- [Given material]
■ ■ ■ ■ ■

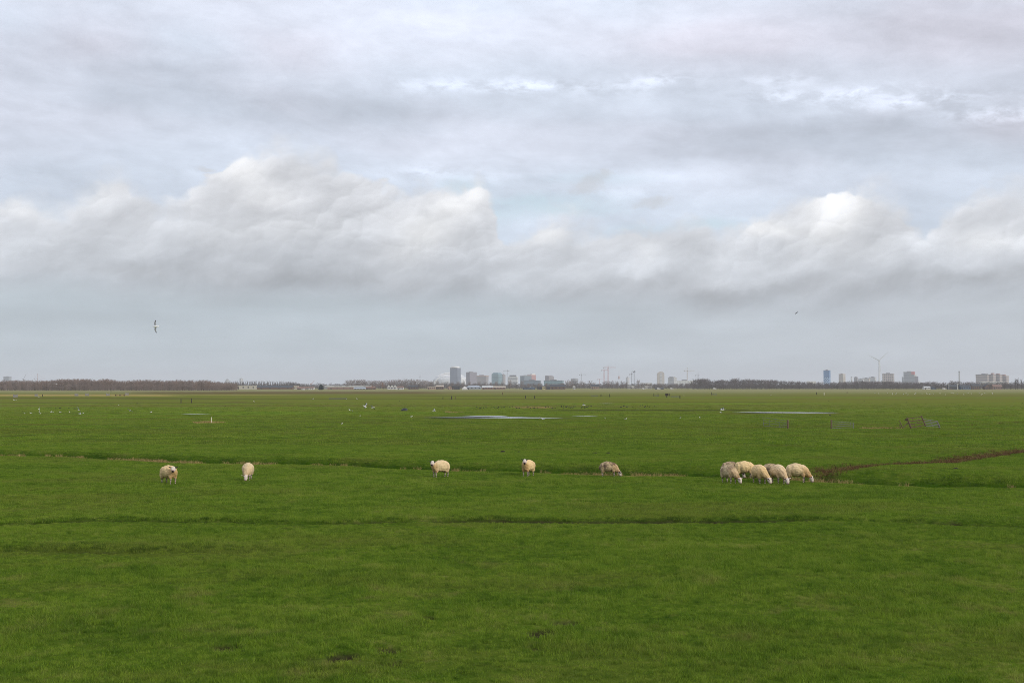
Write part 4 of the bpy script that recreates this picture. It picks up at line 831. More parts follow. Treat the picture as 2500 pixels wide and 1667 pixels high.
for (u, v, w, lab) in [(825, 975, 42, 'long wire sheep gate in the far middle field'), (1452, 968, 16, 'pale wire gate left of two posts below the red cranes'), (1648, 970, 20, 'pale wire gate right of the black box on a post'), (1604, 967.5, 10, 'pale wire gate between the two posts below the rounded tower'), (1744, 964, 12, 'faint wire gate right of the lone far post')]:
    d = dist_of(v); gate('wire_gate', lab, (u - w / 2, v - 3.2), (u + w / 2, v - 3.2), (u - w / 2, v - .3), (u + w / 2, v - .3), 4, m_galv, d, up=((.33, 0, 1), (.66, 0, 1)), w=.07)
# ---------------------------------------------------------------- the town on the horizon
def facade(name, wall, win, sx, sz, fx=.5, fz=.45, rough=.6, gl=.25, wspec=.5):
    """wall with a regular window grid in the building's own metres"""
    m, nt, out = newmat(name); x, y, z = split(nt, ocoord(nt))
    h = ((x + y) / sx).op('FRACT'); v = (z / sz).op('FRACT')
    k = h.op('LESS_THAN', fx) * v.op('LESS_THAN', fz) if fx < 1 else v.op('LESS_THAN', fz)
    n = noise(nt, ocoord(nt), .06, 3, .6); wl = ramp(nt, n, [(.3, tuple(c * .88 for c in wall)), (.7, tuple(min(1, c * 1.1) for c in wall))])
    b = princ(nt, out, mix(nt, k, wl, win), rough, .3); nt.links.new((rough - k * (rough - gl)).k, b.inputs['Roughness']); return m
def flat(name, c, rough=.7): return plain(name, c, rough, .12, .15)
fm = dict(bluegrey=facade('blue_grey_facade', (.17, .20, .26), (.10, .13, .18), 3.6, 3.6, .7, .6), mauve=facade('mauve_grey_facade', (.22, .20, .23), (.13, .13, .16), 3.4, 3.5, .5, .5), brown=facade('brown_banded_facade', (.30, .25, .22), (.16, .18, .22), 3.4, 4.5, 1, .4),
          teal=facade('teal_glass_facade', (.20, .30, .33), (.10, .19, .22), 5, 7, .8, .7, .4), banded=facade('white_banded_facade', (.66, .66, .64), (.17, .18, .20), 3, 6.6, 1, .42), glass=facade('grey_glass_facade', (.17, .22, .26), (.10, .13, .17), 4, 3.6, .75, .6, .4), red=facade('red_brick_facade', (.42, .20, .18), (.24, .14, .14), 3.6, 3.6, .45, .5),
          greyb=facade('grey_brown_facade', (.23, .21, .21), (.11, .11, .12), 4, 3.6, .45, .5), beige=facade('beige_facade', (.42, .38, .33), (.26, .25, .24), 3.6, 3.4, .4, .5), pale=facade('pale_gridded_facade', (.46, .46, .45), (.27, .28, .30), 5, 7, .55, .5), grid=facade('beige_gridded_facade', (.46, .40, .36), (.12, .12, .14), 9, 8, .62, .6),
          blue=facade('blue_patterned_facade', (.06, .19, .40), (.04, .12, .28), 4, 3.6, .6, .6, .4), grey=facade('grey_facade', (.25, .27, .29), (.14, .16, .19), 4, 7, .6, .5), hosp=facade('warm_banded_facade', (.45, .38, .34), (.20, .19, .20), 4, 7.2, 1, .48), white=facade('white_facade', (.66, .66, .65), (.3, .32, .35), 5, 4, .5, .45))
m_roofw = flat('white_parapet', (.72, .72, .70)); m_roofg = flat('grey_roof', (.22, .22, .23)); m_redp = flat('red_panel', (.45, .13, .13)); m_wb = flat('light_blue_panel', (.42, .55, .68)); m_sign = flat('dark_sign', (.05, .05, .06))
FAR = 6000.0
def px(d): return d / F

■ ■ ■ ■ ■

- [Objective] Every line of the material is to be quoted exactly, with no pictures carried over.

- [Output for this exercise]
Write part 4 of the bpy script that recreates this picture. It picks up at line 831. More parts follow. Treat the picture as 2500 pixels wide and 1667 pixels high.
for (u, v, w, lab) in [(825, 975, 42, 'long wire sheep gate in the far middle field'), (1452, 968, 16, 'pale wire gate left of two posts below the red cranes'), (1648, 970, 20, 'pale wire gate right of the black box on a post'), (1604, 967.5, 10, 'pale wire gate between the two posts below the rounded tower'), (1744, 964, 12, 'faint wire gate right of the lone far post')]:
    d = dist_of(v); gate('wire_gate', lab, (u - w / 2, v - 3.2), (u + w / 2, v - 3.2), (u - w / 2, v - .3), (u + w / 2, v - .3), 4, m_galv, d, up=((.33, 0, 1), (.66, 0, 1)), w=.07)
# ---------------------------------------------------------------- the town on the horizon
def facade(name, wall, win, sx, sz, fx=.5, fz=.45, rough=.6, gl=.25, wspec=.5):
    """wall with a regular window grid in the building's own metres"""
    m, nt, out = newmat(name); x, y, z = split(nt, ocoord(nt))
    h = ((x + y) / sx).op('FRACT'); v = (z / sz).op('FRACT')
    k = h.op('LESS_THAN', fx) * v.op('LESS_THAN', fz) if fx < 1 else v.op('LESS_THAN', fz)
    n = noise(nt, ocoord(nt), .06, 3, .6); wl = ramp(nt, n, [(.3, tuple(c * .88 for c in wall)), (.7, tuple(min(1, c * 1.1) for c in wall))])
    b = princ(nt, out, mix(nt, k, wl, win), rough, .3); nt.links.new((rough - k * (rough - gl)).k, b.inputs['Roughness']); return m
def flat(name, c, rough=.7): return plain(name, c, rough, .12, .15)
fm = dict(bluegrey=facade('blue_grey_facade', (.17, .20, .26), (.10, .13, .18), 3.6, 3.6, .7, .6), mauve=facade('mauve_grey_facade', (.22, .20, .23), (.13, .13, .16), 3.4, 3.5, .5, .5), brown=facade('brown_banded_facade', (.30, .25, .22), (.16, .18, .22), 3.4, 4.5, 1, .4),
          teal=facade('teal_glass_facade', (.20, .30, .33), (.10, .19, .22), 5, 7, .8, .7, .4), banded=facade('white_banded_facade', (.66, .66, .64), (.17, .18, .20), 3, 6.6, 1, .42), glass=facade('grey_glass_facade', (.17, .22, .26), (.10, .13, .17), 4, 3.6, .75, .6, .4), red=facade('red_brick_facade', (.42, .20, .18), (.24, .14, .14), 3.6, 3.6, .45, .5),
          greyb=facade('grey_brown_facade', (.23, .21, .21), (.11, .11, .12), 4, 3.6, .45, .5), beige=facade('beige_facade', (.42, .38, .33), (.26, .25, .24), 3.6, 3.4, .4, .5), pale=facade('pale_gridded_facade', (.46, .46, .45), (.27, .28, .30), 5, 7, .55, .5), grid=facade('beige_gridded_facade', (.46, .40, .36), (.12, .12, .14), 9, 8, .62, .6),
          blue=facade('blue_patterned_facade', (.06, .19, .40), (.04, .12, .28), 4, 3.6, .6, .6, .4), grey=facade('grey_facade', (.25, .27, .29), (.14, .16, .19), 4, 7, .6, .5), hosp=facade('warm_banded_facade', (.45, .38, .34), (.20, .19, .20), 4, 7.2, 1, .48), white=facade('white_facade', (.66, .66, .65), (.3, .32, .35), 5, 4, .5, .45))
m_roofw = flat('white_parapet', (.72, .72, .70)); m_roofg = flat('grey_roof', (.22, .22, .23)); m_redp = flat('red_panel', (.45, .13, .13)); m_wb = flat('light_blue_panel', (.42, .55, .68)); m_sign = flat('dark_sign', (.05, .05, .06))
FAR = 6000.0
def px(d): return d / F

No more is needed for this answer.